Here in the City Heights neighborhood of San Diego, where we have a large refugee population of people who have been displaced from their Countries (yet alone their homes), we are embarking on a campaign of “Here to Stay”, rooted in the concept of cultural attachment.
Thank you for championing this message! The challenge is: How can we coordinate the roll-out of these ideas as an initiative?
There is an article that I love that challenges the idea that many white urbanists who love living in mixed racial and income neighborhoods are themselves unintentional gentrifiers. It’s called, “Gentrifier? Who, Me? Interrogating the Gentrifier in the Mirror.” https://onlinelibrary.wiley.com/doi/10.1111/1468-2427.12067/full
Hey Allyson. I read this article with interest and came across your comment. Our message was not to white urbanists suggesting that they could be white gentrifiers. It was to urbanists suggesting that they are gentrifiers. Only as a means to and end: to complexify the conversation. We did a much better job of that in our 2017 book Gentrifier.
I am grateful that you found our article helpful.
I just read my comment, and the article doesn’t challenge the idea. Rather, it challenges white urbanists to interrogate their role as unintentional gentrifiers.
If gentrification could be made to work to the advantage of the people already in the neighborhood, it would be a good thing. The new residents will have more clout to push for better services and better schools. Crime should decline also. If only this could work to the advantage of both New and old.
To be frank, if we had a totally libertarian free market land use policy, with landowners being the decision makers on how their land is to be used, I’d have more sympathy with the “you don’t get to live here” meme. But we don’t.

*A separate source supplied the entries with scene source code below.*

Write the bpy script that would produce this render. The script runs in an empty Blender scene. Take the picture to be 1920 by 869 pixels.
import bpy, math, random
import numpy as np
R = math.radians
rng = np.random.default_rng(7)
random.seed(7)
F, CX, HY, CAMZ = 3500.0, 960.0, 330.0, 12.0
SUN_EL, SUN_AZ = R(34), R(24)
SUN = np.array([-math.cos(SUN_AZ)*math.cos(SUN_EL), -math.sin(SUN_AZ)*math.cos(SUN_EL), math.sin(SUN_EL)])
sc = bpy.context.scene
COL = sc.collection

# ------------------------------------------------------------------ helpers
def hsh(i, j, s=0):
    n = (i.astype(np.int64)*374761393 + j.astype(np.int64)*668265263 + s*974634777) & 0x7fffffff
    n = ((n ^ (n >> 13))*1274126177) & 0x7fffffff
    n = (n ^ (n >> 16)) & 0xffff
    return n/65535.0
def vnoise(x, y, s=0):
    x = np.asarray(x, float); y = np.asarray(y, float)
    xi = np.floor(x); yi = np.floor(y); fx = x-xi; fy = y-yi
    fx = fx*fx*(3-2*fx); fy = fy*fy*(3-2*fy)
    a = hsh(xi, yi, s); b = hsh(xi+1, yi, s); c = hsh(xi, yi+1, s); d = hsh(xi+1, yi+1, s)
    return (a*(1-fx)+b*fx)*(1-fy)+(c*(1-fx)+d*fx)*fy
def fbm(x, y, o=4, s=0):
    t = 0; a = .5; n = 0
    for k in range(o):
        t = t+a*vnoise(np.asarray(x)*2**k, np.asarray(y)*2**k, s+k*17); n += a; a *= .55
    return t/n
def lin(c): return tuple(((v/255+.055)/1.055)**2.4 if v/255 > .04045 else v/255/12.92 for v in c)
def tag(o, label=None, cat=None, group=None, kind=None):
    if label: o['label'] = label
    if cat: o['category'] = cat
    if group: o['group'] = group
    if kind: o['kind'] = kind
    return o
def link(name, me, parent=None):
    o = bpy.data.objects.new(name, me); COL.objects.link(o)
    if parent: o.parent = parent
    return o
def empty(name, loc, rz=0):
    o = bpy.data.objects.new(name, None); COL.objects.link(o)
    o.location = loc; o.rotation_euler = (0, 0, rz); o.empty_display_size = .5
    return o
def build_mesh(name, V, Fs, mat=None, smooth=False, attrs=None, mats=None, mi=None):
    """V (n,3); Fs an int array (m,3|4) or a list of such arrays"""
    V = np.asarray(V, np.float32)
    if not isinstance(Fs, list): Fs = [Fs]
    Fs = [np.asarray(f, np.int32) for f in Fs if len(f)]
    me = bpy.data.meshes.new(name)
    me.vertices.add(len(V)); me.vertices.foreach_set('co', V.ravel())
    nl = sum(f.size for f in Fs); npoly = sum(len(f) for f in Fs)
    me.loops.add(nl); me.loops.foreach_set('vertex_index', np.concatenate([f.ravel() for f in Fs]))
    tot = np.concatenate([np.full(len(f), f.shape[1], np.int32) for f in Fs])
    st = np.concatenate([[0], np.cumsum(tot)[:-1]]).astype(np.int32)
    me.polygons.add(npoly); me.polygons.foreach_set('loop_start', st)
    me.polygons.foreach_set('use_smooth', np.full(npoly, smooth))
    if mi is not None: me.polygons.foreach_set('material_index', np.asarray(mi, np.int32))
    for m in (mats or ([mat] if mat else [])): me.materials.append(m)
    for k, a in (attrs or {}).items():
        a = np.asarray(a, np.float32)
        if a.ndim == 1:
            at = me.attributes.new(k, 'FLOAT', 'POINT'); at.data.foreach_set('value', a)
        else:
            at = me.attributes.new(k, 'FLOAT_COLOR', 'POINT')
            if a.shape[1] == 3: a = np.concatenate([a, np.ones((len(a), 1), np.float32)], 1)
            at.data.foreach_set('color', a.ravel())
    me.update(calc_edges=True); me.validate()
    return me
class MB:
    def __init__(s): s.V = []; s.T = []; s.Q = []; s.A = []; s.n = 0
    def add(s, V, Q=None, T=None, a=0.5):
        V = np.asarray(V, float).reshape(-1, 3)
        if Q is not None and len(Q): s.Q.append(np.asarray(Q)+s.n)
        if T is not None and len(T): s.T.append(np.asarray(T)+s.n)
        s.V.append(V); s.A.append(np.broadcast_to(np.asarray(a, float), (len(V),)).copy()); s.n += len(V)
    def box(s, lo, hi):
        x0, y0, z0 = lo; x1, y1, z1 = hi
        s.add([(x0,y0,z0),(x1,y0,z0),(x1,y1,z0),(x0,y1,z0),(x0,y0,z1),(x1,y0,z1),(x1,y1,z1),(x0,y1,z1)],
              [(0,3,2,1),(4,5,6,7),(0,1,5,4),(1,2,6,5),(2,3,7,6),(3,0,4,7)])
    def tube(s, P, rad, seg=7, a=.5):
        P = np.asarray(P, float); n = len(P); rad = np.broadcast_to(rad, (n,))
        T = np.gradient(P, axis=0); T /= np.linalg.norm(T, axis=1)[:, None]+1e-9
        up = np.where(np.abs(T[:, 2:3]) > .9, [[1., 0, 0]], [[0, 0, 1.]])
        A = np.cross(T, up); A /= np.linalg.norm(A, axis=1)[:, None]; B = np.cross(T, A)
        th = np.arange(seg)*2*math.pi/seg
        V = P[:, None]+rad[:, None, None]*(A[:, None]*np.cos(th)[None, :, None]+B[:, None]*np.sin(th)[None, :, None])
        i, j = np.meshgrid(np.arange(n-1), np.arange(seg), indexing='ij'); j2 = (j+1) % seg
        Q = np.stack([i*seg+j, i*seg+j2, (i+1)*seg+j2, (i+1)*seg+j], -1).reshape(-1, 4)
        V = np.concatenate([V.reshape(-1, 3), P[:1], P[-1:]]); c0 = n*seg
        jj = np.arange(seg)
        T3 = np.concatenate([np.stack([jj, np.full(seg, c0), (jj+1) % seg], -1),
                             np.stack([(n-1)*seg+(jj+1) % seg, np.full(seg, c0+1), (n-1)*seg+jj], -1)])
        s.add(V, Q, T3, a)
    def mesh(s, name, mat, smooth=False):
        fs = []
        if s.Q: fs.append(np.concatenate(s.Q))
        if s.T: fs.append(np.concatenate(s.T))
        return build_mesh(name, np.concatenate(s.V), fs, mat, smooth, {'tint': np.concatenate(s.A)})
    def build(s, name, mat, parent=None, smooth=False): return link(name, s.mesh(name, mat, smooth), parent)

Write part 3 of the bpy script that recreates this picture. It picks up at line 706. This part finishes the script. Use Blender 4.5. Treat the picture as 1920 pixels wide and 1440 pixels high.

City Hall decides, not the landowners.
There is a deeply ingrained societal bias toward property owners which is systemic and self-reinforcing – and/or an animus toward those without property, which has prevailed in this country since Day One.
The Fifth Amendment guarantees property owners due process before government can take their property, as well as just compensation upon taking their property. Those without property have only an insecure right to acquire property, which government can and often does infringe with impunity and without recourse.
Workers who will never be able to own a home subsidize homeowners with their tax dollars.
The narratives above don’t work for those without property, but are powerful when employed by property owners: Proposition 13 was a collective voter decision that homeowners should not have to move just because newcomers with more money came to town and drove up assessments.
So I ask, it is possible to frame a narrative in a way that affords renters meaningful protections against displacement?